Individual, unbridled and messianic violence – which for decades has been met by one blind eye and one winking eye of the law enforcement authorities – is a vital component of the belligerence of the most Jewish country in the world. In its democratic way (namely, with the support of most of its Jews), this Jewish state is working on the erasure of the Palestinian past, present and future in this land.
The appetite of those rioters, the ultranationalist right-wing posses in Jerusalem and the South Hebron Hills, increases with every judicial decision that permits the takeover by a right-wing NGO of a Palestinian neighborhood such as Sheikh Jarrah and Silwan, with every uninvestigated attack against a Palestinian farmer on his own land by Israelis who emerge from Havat Ma’on or Yitzhar, with every license allowing the Civil Administration to declare Palestinian land as state land, and to allocate it to a settlement or adjacent outpost.

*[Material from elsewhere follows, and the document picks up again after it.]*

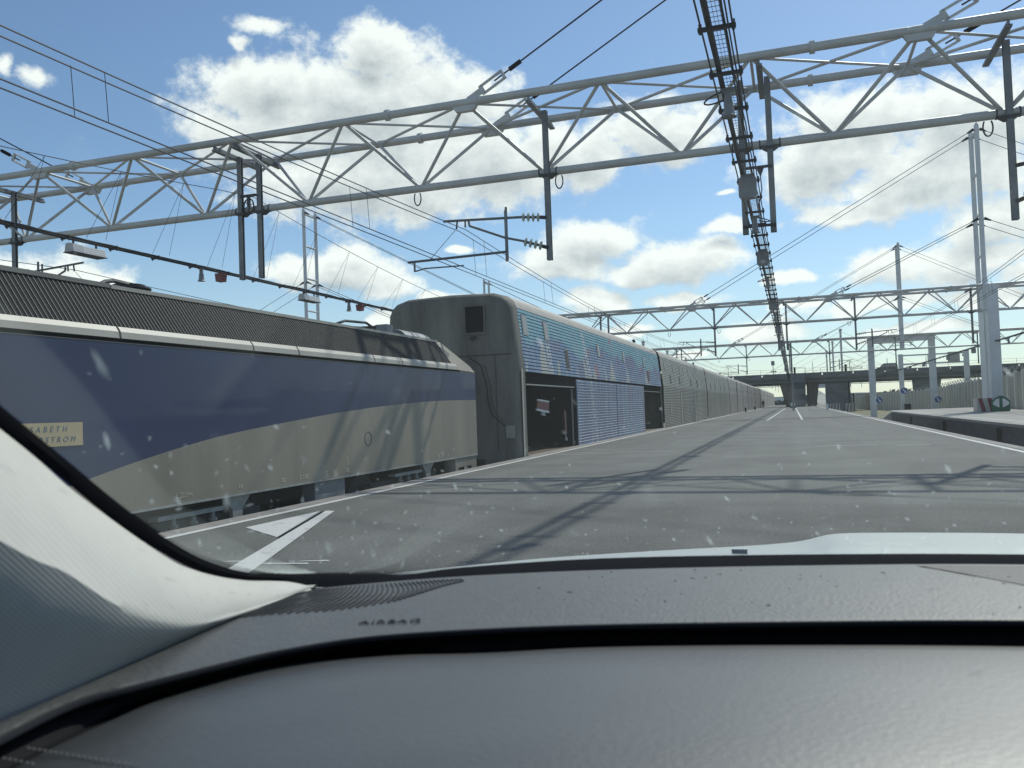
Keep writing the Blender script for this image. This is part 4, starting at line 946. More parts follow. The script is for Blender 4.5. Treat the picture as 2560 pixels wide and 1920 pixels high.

“Disappearing” the Palestinians from the public sphere and crowding them into enclaves may turn out to be a preface to another mass expulsion of Palestinians from the country. That crime against humanity was in the past advocated by a religious Jew like Meir Kahane and a secular Jew like Rehavam Ze’evi, and is now being repeated by their successors, the Hardalim (Haredi nationalists) Itamar Ben-Gvir and Bezalel Smotrich, in various guises.
Don’t look at the rioters in Jerusalem as just some eccentric Hardalim and Haredim, a rabble that is unrelated to us, the civilized Israelis who, with good taste and good manners, ostensibly uphold the rule of law. The rioters are becoming stronger and multiplying, because Israelis who consider themselves “decent” centrists (and support parties including Labor, Kahol Lavan and Yesh Atid) have lived and are living in peace with these despicable acts of Israel’s governments and their privatized and reinforced satellites.
Perhaps if this country’s friends – Europe and the United States – warn Israel about its policies and impose sanctions against it – the Israeli “center” will wake up and stop being silent, indifferent, remaining on the sidelines or actively supporting that policy.